The Cooma Cats playing at their home ground of Snowy Oval.
It was also through sport I met a bloke by the name of Jason. At the time he ran the Primary After School Sports (PASS) program down in Cooma for a guy called Mal Meninga; I remember interviewing Mal down in Cooma one time and the discussion veering from sport to how our mothers were too squeamish about the cold to come down from Queensland to visit! Jason also ran the indoor sports centre, where I joined his mixed indoor soccer team and discovered a knack for goalkeeping. I was only in goals because Jason and the other bloke were much better than I was, but one semi-final I managed to stop just about everything after we went a goal down. At one point with only a couple of minutes to go the opposition's best player lined up from just outside the keeper's box - had the shot gone in we were done for. Luckily the ball struck my arm, bounced out, went to Jason up front who then scored the equaliser. In three seasons we didn't lose a game, although that didn't extend to the indoor cricket and indoor netball.

In 2004 I began to write longer feature stories for the paper. Again I seemed to have a knack for this, with the editor submitting my story on the one-person town of Jerangle to some awards. It didn't win, but my job now included exploring and writing about the towns of the region to even reviewing some of the pubs for the monthly Snowy Times. Good times indeed for a young journo!

Saturday, January 03, 2015

Ten Years On: To Mulach Street down from Garbutt

SO ten years ago when I started writing this blog I was living in a small town called Cooma. Anyone who has been to the NSW skifields of Perisher or Thredbo would undoubtedly have passed through here, although how many of those actually stopped and had a walk around is unknown.

They might as well have. Every Sunday afternoon you'd see cars backed up for miles on the main street as they tried to make it back to Canberra or Sydney or just about anywhere else in time for a good night's sleep before work the next day. See, even though Cooma is considered to be the "capital" of the Snowy Mountains and Monaro region, it wasn't close enough to the snow for people to use it as a base for their hurtling-down-a-mountain endeavours. They instead preferred to stay at lodges at the skifields themselves, or failing that, at the town of Jindabyne.

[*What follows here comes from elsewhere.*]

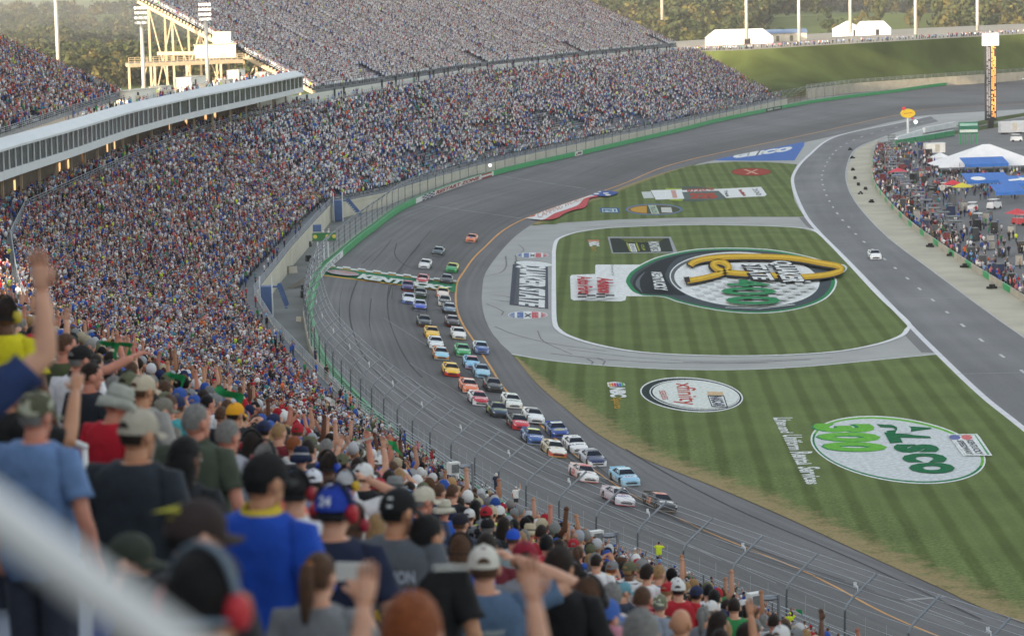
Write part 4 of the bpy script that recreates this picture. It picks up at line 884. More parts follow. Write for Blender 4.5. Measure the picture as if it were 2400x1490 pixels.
for i in range(len(pts) - 1):
    a, b, na, nb = pts[i] - suo, pts[i + 1] - suo, D_[i], D_[i + 1]; ha, hb = hs_[i], hs_[i + 1]
    Z = lambda z: np.array([0, 0, z])
    wa.quad(a, b, b + Z(hb * .22), a + Z(ha * .22)); wa.quad(a + Z(ha * .22), b + Z(hb * .22), b + nb * .25 + Z(hb * .22), a + na * .25 + Z(ha * .22))
    gl.quad(a + na * .25 + Z(ha * .22), b + nb * .25 + Z(hb * .22), b + nb * .25 + Z(hb * .75), a + na * .25 + Z(ha * .75))
    ro.quad(a - na * .5 + Z(ha * .74), b - nb * .5 + Z(hb * .74), b - nb * .5 + Z(hb * .80), a - na * .5 + Z(ha * .80)); ro.quad(a - na * .5 + Z(ha * .80), b - nb * .5 + Z(hb * .80), b + nb * 1.6 + Z(hb), a + na * 1.6 + Z(ha)); ro.quad(a - na * .5 + Z(ha * .74), a + na * .3 + Z(ha * .76), b + nb * .3 + Z(hb * .76), b - nb * .5 + Z(hb * .74))
    ro.quad(a + na * 1.6 + Z(ha), b + nb * 1.6 + Z(hb), b + nb * 1.75 + Z(hb - 1.4), a + na * 1.75 + Z(ha - 1.4)); ro.quad(a + na * 1.75 + Z(ha - 1.4), b + nb * 1.75 + Z(hb - 1.4), b + nb * 13 + Z(hb - 1.4), a + na * 13 + Z(ha - 1.4))
    so_.quad(a, a + na * 13, b + nb * 13, b); wa.quad(a + na * 13, b + nb * 13, b + nb * 13 + Z(hb - 1.4), a + na * 13 + Z(ha - 1.4))
    if i % 1 == 0:
        MB().box(a + na * .13 + Z(ha * .485), (.16, .3, ha * .53), rz=math.atan2(na[1], na[0])).build('mullion', MUL, su)
for e in (-1,):
    a, n, h = pts[e] - suo, D_[e], hs_[e]; wa.quad(a, a + n * 13, a + n * 13 + [0, 0, h - 1.4], a + [0, 0, h * .8])
ro.build('roof', WHITE, su); wa.build('wall', WHITE, su); gl.build('window_band', GLASS, su); so_.build('soffit', WHITE, su)
for i in range(0, len(pts), 3): p = pts[i] - suo + D_[i] * 2.2; MB().beam(p, p * [1, 1, 0] + [0, 0, 16.5 - suo[2]], .35, .35).build('column', TAN, su)
def along_suite(px): 
    j = int(np.argmin([abs(proj(p)[0] - px) for p in pts])); return j
# equipment and cabins on the suites' roof
def roof_at(px, back):
    j = along_suite(px); return pts[j] + D_[j] * back + [0, 0, hs_[j] - 1.36], math.atan2(D_[j][1], D_[j][0])
CAB = M('cabin_white', S(226, 222, 210), 0.6, 0.06, 0.5); HV = M('hvac_grey', S(196, 190, 176), 0.6, 0.1, 0.8)
for i, (px, back, sx, sy, sz) in enumerate([(430, 9, 3, 12, 2.2), (500, 10, 2.5, 6, 1.8), (560, 10, 3, 10, 2.6), (650, 9, 2.5, 6, 2.6), (600, 6, 2, 3, 1.4), (395, 5, 1.5, 2, 1.6), (540, 5, 1.4, 2, 1.5), (690, 7, 2, 4, 1.4), (470, 6, 1.6, 2.5, 1.4)]):
    p, rz = roof_at(px, back); r = empty('roof_unit', tuple(p), rz, ['long pale cabin', 'pale box', 'wide pale cabin', 'tall pale box', 'low grey unit', 'small grey unit', 'small pale unit', 'flat grey unit', 'narrow grey unit'][i] + ' on the suites roof, ' + ['left end by the near lamp mast', 'between the two masts', 'right of the second mast', 'towards the right end', 'in front of the wide cabin', 'at the left edge of the roof', 'near the front of the roof', 'at the far right end', 'in front of the two masts'][i], 'rooftop unit', 'units on the roof of the suites')
    MB().box((0, 0, sz / 2), (sx, sy, sz), taper=.98).build('housing', CAB if sx > 2.4 else HV, r); MB().box((0, 0, sz + .06), (sx + .3, sy + .3, .12)).build('lid', HV, r)
    MB().box((-sx / 2 - .02, sy * .2, sz * .5), (.05, .8, sz * .7)).build('door', DARK, r)
# camera platform and white cabin in the gap between the decks
pf = empty('scaffold_platform', (-62, 590, 0), 0, 'tan steel viewing platform with railing behind the suites roof', 'platform'); po_ = np.array([-62, 590, 0.])
def gap(px, py, y): 
    d = ray(px, py); t = y / d[1]; return cC + d * t
A_, B_ = gap(302, 150, 610), gap(570, 140, 622); dep = np.array([-2, 9, 0.])
m = MB(); m.prism([(A_ - po_)[:2], (B_ - po_)[:2], (B_ + dep - po_)[:2], (A_ + dep - po_)[:2]], A_[2] - .8, A_[2]); m.build('deck', TAN, pf)
rl = MB(); railing(rl, [A_ * [1, 1, 0] - po_ * [1, 1, 0] + [0, 0, A_[2]], B_ * [1, 1, 0] - po_ * [1, 1, 0] + [0, 0, A_[2]]], 1.3, 1.4, 3, .06); rl.build('railing', TAN, pf)
for t in (0.0, 0.22, .5, .8): p = A_ * (1 - t) + B_ * t - po_; MB().beam(p * [1, 1, 0], p * [1, 1, 0] + [0, 0, A_[2] - .8], .5, .5).build('post', TAN, pf)
for t in (0.03, .12): p = A_ * (1 - t) + B_ * t - po_; q = p + (B_ - A_) * .12; MB().beam(p * [1, 1, 0] + [0, 0, 20], q * [1, 1, 0] + [0, 0, A_[2] - 1], .25, .25).build('brace', TAN, pf)
p = gap(505, 136, 628); q = gap(505, 106, 628); hcab = q[2] - p[2]
r = empty('broadcast_cabin', tuple(p), math.radians(4), 'white cabin lit by the low sun on the platform under the upper deck', 'cabin')
MB().box((0, 2, hcab / 2), (9.2, 4, hcab)).build('wall', CAB, r); MB().box((0, 2, hcab + .12), (9.8, 4.6, .24)).build('roof', TAN, r); MB().box((1.6, -.03, hcab * .42), (1.1, .06, hcab * .8)).build('door', HV, r)
p = gap(520, 102, 632); r = empty('broadcast_cabin', tuple(p), 0, 'smaller white box stacked above the lit white cabin', 'cabin'); MB().box((0, 1.5, 1.2), (4, 3, 2.6)).build('wall', CAB, r); MB().box((0, 1.5, 2.56), (4.3, 3.3, .12)).build('roof', HV, r)
# ------------------------------------------------------------------ lighting masts
MAST = M('mast_steel', S(190, 188, 182), 0.45, 0.08, 1, metal=0.3); LAMPH = M('lamp_housing', S(216, 214, 208), 0.4, 0.05, 2)
LIT = M('lamp_glow', (1.0, 0.97, 0.9), 0.3, 0.0, emit=.6)
def mast(px, py0, py1, D, wd_px, lamps, label, lit=True):
    a, b = at(px, py0, D), at(px, py1, D); r = empty('light_mast', tuple(a), 0, label, 'light mast', 'tall light masts around the speedway'); h = b[2] - a[2]; rad = wd_px / 2 * D / FPX
    MB().tube([(0, 0, -3), (0, 0, h * .35), (0, 0, h)], [rad * 1.15, rad * 1.05, rad * .85], 10).build('pole', MAST, r, smooth=True)
    if lamps:
        k = D / FPX
        for row in range(4):
            z = h - row * 11.5 * k + 30 * k; MB().box((0, 0, z), (30 * k, .25, .25)).build('cross_arm', MAST, r)
            for j in range(5):
                l = MB().box(((-12 + j * 6) * k, -.35, z + .1), (5.0 * k, .5, 6.0 * k)).build('floodlight', LAMPH, r)
                if (row + j) % 2 == 0: MB().box(((-12 + j * 6) * k, -.62, z + .1), (4.0 * k, .04, 4.6 * k)).build('lens', LIT, l)
mast(338, 215, 50, 565, 9, True, 'left of the two floodlight masts standing on the suites roof')
mast(486, 165, 42, 575, 8, True, 'right of the two floodlight masts, in front of the upper deck')
mast(138, 170, -90, 600, 9, False, 'tall pale pole rising behind the left upper deck')
for i, (px, y0) in enumerate([(1552, 22), (1750, 68), (1873, 76), (1993, 55), (2146, 64), (2291, 62)]):
    mast(px, y0 + 6, -120, 1040 + 25 * i, 7, False, 'pale pole on the ridge, ' + ['at the top corner of the upper deck', 'behind the long white tent', 'beside the grey hall', 'behind the bright small tent', 'left of the scoring pylon', 'at the right, above the pylon'][i])
# ------------------------------------------------------------------ the far grass bank with tents
bt = [G(1600, 122, 18.5), G(1745, 118, 20), G(1900, 108, 20.3), G(2100, 97, 20.6), G(2400, 80, 21), G(2700, 66, 21.3)]
bb = [np.array([96, 948, 5.6])] + [G(1890, 208, 6.6), G(2000, 195, 6.6), G(2200, 181, 6.6), G(2400, 168, 6.6), G(2700, 155, 6.6)]
rows = []
for t in np.linspace(0, 1, 9): rows.append([b * (1 - t) + a * t + [0, 0, -1.2 * math.sin(math.pi * t)] for a, b in zip(bt, bb)])
BANKG = M('bank_grass', (0.074, 0.096, 0.033), 0.95, 0.35, 0.06, spec=0.05)
tag(put('grass_bank', strip_mesh('grass_bank', rows, BANKG)), kind='structure')
rows = [[a + [0, 0, 0] for a in bt], [a + np.array([-6, 60, .3]) for a in bt], [a + np.array([-20, 190, -1]) for a in bt], [a + np.array([-20, 260, -25]) for a in bt]]
tag(put('ridge_path', strip_mesh('ridge_path', rows, M('gravel', S(168, 160, 146), .9, .15, .1))), kind='structure')
r = empty('outer_wall', tuple(bb[1]), 0, 'pale concrete wall and fence at the foot of the far grass bank', 'wall'); m = MB(); rl = MB(); o_ = bb[1]
for a, b in zip(bb[1:-1], bb[2:]): m.quad(a * [1, 1, 0] + [0, 0, 3] - o_, b * [1, 1, 0] + [0, 0, 3] - o_, b - o_, a - o_); 
railing(rl, [b - o_ for b in bb[1:]], 1.3, 4, 3, .045)
m.build('wall', WALLC, r); rl.build('fence', RAIL, r)
TENT = M('tent_fabric', S(226, 228, 232), 0.7, 0.05, 0.6)
def tent(px, py, z, wpx, hpx, label, depth=10, hip=.3, ef=.52, extra=0, rz=0.05, mat=None, cat='tent'):
    p = G(px, py, z); k = (p @ [0, 1, 0]) / FPX; W2 = wpx * k; H_ = hpx * k; r = empty('white_tent' if mat is None else 'canopy', tuple(p), rz, label, cat, None)
    e = H_ * ef; a = W2 / 2; d = depth / 2
    m = MB(); E_ = [(-a, -d, e), (a, -d, e), (a, d, e), (-a, d, e)]; R_ = [(-a * (1 - hip), 0, H_), (a * (1 - hip), 0, H_)]
    m.add(E_ + R_, [(0, 1, 5, 4), (2, 3, 4, 5), (1, 2, 5), (3, 0, 4)]); m.build('roof', mat or TENT, r)
    m = MB(); m.quad((-a, -d, 0), (a, -d, 0), (a, -d, e), (-a, -d, e)); m.quad((-a, d, 0), (-a, -d, 0), (-a, -d, e), (-a, d, e)); m.quad((a, -d, 0), (a, d, 0), (a, d, e), (a, -d, e)); m.quad((a, d, 0), (-a, d, 0), (-a, d, e), (a, d, e))
    if extra >= 0:
        m.build('side_wall', mat or TENT, r); MB().quad((a * .1, -d - .03, 0), (a * .3, -d - .03, 0), (a * .3, -d - .03, e * .85), (a * .1, -d - .03, e * .85)).build('doorway', DARK, r)
    else:
        for x_ in np.linspace(-a + .2, a - .2, 5): MB().beam((x_, -d + .1, 0), (x_, -d + .1, e), .2, .2).build('leg', FEN, r)
    return r
tent(1732, 107, 19.8, 150, 38, 'long white tent on the ridge next to the upper deck', 12, .25)
tent(1986, 86, 20.3, 52, 36, 'bright small white gable tent lit by the sun on the ridge', 9, .95, rz=.35)
tent(2044, 84, 20.4, 78, 34, 'white hip-roofed tent on the ridge behind the bright small tent', 10, .3)
p = G(1840, 100, 20); r = empty('exhibition_hall', tuple(p), .03, 'low grey hall with a blue roof on the ridge beside the long tent', 'hall'); k = p[1] / FPX
MB().box((0, 0, 11 * k), (96 * k, 8, 22 * k)).build('wall', HV, r); m = MB(); w2 = 50 * k; m.add([(-w2, -5, 22 * k), (w2, -5, 22 * k), (w2, 5, 22 * k), (-w2, 5, 22 * k), (-w2, 0, 31 * k), (w2, 0, 31 * k)], [(0, 1, 5, 4), (2, 3, 4, 5), (3, 0, 4), (1, 2, 5)]); m.build('roof', M('blue_roof', S(110, 132, 166), .5, .06, .4), r)
for x in (-20, 12, 30): MB().box((x * k, -4.03, 9 * k), (7 * k, .06, 15 * k)).build('door', M('hall_door', S(120, 116, 100), .7, .1), r)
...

Cooma was also the headquarters of the Snowy Mountains Scheme, a truly massive engineering and social achievement in the years after WWII. The Scheme featured over 30 nationalities - many from countries that had only just fighting each other - building seven hydro-electric power stations fed by the water formerly from the Snowy River being diverted back into the Murray and Murrumbidgee Rivers.

Given the governments of today can't even get a national broadband network together I doubt the Snowy could have been completed today.

So what was a young man born in the tropical city of Townsville doing there? I wasn't working for Snowy Hydro, never once went to the skifields to repeatedly bang my head against the snow. It was an odd place for a man at home in the heat to be.

Beautiful, sunny Cooma.


Rewind to 2001 and I'd already made the much larger move from Brisbane down to Canberra to study Sports Media at the University of Canberra. By March 2003 I'd managed to pack a fair bit in, starting a very short-lived relationship, having the radio station I worked at close down, getting kicked out of the place I was living in and crashing a mate's car. I was also sick of having to deal with Centrelink and annoyed at having been in school since 1986, so when one of the professors asked if anyone would be interested in a cadet position at the Cooma-Monaro Express I jumped at the chance. I borrowed a mate's car and headed down to a town where we'd passed through coming to and from the snow back in 1985, did the interview, got the gig and moved there in August 2003.

The ironic thing was that apparently I'd made a good impression while doing a two-week internship at the Canberra Times early in 2003. Had I not been so eager to have full-time work with full-time pay, it's highly likely I would have ended up working the sports pages there and getting a perfect start to my journalistic career.

But then, the rest of the story would have changed - and not necessarily for the better.